__Requirements__:
Pull out every line with the word "Write".

__Records supplied__:

--- start ---

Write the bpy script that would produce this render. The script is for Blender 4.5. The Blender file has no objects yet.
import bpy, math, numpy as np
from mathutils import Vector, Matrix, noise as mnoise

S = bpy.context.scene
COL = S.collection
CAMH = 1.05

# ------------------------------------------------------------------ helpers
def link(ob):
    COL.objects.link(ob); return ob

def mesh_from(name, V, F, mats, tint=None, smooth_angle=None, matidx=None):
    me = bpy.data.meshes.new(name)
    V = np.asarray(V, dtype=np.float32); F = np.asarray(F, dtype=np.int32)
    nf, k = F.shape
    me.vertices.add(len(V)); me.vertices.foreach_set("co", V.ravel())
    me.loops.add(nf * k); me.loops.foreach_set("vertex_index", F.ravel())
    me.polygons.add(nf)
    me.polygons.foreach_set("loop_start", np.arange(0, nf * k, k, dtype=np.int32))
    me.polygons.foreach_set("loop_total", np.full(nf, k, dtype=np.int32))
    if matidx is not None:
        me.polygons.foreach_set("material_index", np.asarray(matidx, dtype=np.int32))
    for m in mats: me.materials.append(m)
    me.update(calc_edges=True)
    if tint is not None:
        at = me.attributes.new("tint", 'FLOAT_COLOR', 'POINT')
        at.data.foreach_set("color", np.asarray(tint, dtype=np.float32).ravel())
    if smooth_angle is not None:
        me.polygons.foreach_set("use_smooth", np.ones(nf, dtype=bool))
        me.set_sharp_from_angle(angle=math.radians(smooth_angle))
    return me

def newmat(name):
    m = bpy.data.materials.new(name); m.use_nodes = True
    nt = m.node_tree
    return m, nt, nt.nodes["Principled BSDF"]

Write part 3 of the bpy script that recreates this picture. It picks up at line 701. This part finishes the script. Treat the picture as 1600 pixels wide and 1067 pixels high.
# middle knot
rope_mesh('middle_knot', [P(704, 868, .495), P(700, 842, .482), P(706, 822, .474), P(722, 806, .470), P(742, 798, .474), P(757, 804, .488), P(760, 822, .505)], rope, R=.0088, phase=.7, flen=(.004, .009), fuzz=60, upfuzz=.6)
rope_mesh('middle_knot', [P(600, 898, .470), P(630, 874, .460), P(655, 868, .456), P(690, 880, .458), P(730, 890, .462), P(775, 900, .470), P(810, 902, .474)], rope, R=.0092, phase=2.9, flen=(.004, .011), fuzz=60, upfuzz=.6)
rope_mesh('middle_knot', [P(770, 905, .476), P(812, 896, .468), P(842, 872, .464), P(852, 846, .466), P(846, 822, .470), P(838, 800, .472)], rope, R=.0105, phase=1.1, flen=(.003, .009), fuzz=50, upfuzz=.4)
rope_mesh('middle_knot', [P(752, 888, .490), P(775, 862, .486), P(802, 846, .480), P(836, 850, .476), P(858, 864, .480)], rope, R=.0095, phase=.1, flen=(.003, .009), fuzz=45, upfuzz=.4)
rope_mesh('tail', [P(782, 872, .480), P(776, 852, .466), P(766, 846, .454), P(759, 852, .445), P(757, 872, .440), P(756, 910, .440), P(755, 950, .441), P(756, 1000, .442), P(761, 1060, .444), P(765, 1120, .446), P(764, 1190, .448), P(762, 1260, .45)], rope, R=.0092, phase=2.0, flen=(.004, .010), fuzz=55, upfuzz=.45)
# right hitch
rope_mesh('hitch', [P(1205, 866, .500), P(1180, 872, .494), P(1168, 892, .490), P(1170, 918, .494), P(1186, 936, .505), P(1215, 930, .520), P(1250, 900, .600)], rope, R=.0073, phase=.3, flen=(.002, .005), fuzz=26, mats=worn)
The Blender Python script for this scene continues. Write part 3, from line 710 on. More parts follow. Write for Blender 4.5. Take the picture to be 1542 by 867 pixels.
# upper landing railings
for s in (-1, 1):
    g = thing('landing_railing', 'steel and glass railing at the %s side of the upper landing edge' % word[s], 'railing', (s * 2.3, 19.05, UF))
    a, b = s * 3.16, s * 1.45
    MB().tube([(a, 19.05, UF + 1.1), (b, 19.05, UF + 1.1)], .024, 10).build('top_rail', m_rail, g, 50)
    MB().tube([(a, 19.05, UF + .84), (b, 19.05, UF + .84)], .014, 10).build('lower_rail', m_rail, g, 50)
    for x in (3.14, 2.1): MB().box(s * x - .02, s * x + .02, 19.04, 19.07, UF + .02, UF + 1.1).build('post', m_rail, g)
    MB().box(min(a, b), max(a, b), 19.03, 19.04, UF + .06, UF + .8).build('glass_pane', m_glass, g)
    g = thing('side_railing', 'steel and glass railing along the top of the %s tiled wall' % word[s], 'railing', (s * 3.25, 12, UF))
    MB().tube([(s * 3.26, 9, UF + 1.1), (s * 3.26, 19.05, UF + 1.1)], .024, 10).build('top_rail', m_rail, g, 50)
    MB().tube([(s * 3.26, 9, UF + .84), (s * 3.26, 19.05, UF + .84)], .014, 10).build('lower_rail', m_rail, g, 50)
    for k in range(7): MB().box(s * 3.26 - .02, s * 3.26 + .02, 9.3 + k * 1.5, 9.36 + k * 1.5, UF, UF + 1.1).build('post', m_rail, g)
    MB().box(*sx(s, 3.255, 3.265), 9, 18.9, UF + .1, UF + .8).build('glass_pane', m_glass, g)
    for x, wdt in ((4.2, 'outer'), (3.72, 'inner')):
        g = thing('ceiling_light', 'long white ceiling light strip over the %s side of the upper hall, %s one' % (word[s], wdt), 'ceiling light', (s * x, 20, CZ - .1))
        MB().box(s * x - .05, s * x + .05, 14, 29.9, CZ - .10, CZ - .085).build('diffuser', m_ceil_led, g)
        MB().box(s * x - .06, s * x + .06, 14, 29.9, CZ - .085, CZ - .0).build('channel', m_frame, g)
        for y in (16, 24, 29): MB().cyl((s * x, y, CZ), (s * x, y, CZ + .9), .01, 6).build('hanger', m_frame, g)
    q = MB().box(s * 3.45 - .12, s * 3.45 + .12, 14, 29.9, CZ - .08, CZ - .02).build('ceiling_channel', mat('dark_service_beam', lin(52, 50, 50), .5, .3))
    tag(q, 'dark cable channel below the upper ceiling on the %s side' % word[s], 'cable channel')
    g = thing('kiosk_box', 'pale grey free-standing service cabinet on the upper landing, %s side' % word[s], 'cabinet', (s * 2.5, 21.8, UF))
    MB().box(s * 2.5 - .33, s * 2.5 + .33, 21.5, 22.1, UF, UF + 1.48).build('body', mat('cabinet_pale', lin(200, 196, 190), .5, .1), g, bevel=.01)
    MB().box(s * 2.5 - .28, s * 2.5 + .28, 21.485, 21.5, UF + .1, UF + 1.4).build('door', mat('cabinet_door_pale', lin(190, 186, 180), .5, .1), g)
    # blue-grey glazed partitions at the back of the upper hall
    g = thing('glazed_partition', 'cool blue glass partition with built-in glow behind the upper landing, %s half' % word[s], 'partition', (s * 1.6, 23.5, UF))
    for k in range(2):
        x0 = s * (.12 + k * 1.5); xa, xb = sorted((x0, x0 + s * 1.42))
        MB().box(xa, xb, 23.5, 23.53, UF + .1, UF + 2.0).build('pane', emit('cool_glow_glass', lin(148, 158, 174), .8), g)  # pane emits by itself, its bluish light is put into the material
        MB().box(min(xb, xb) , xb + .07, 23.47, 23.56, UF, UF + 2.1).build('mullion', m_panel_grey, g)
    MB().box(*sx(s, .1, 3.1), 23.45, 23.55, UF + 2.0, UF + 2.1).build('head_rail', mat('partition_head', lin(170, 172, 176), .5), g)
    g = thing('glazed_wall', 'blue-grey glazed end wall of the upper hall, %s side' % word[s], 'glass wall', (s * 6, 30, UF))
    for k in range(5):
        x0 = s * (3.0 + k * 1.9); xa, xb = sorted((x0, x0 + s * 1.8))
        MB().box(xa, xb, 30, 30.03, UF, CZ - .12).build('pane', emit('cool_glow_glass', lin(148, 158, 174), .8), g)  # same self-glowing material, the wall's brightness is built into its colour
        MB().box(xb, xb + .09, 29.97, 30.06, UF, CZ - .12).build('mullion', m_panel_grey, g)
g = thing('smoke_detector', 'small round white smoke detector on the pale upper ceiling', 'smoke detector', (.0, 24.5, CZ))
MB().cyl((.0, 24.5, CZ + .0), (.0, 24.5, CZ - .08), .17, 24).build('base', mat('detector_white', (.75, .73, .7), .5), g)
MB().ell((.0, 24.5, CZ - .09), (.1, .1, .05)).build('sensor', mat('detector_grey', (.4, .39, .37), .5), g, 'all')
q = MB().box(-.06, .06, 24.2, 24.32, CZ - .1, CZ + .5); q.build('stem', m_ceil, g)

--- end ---

__Expected output__:
Write the bpy script that would produce this render. The script is for Blender 4.5. The Blender file has no objects yet.
Write part 3 of the bpy script that recreates this picture. It picks up at line 701. This part finishes the script. Treat the picture as 1600 pixels wide and 1067 pixels high.
The Blender Python script for this scene continues. Write part 3, from line 710 on. More parts follow. Write for Blender 4.5. Take the picture to be 1542 by 867 pixels.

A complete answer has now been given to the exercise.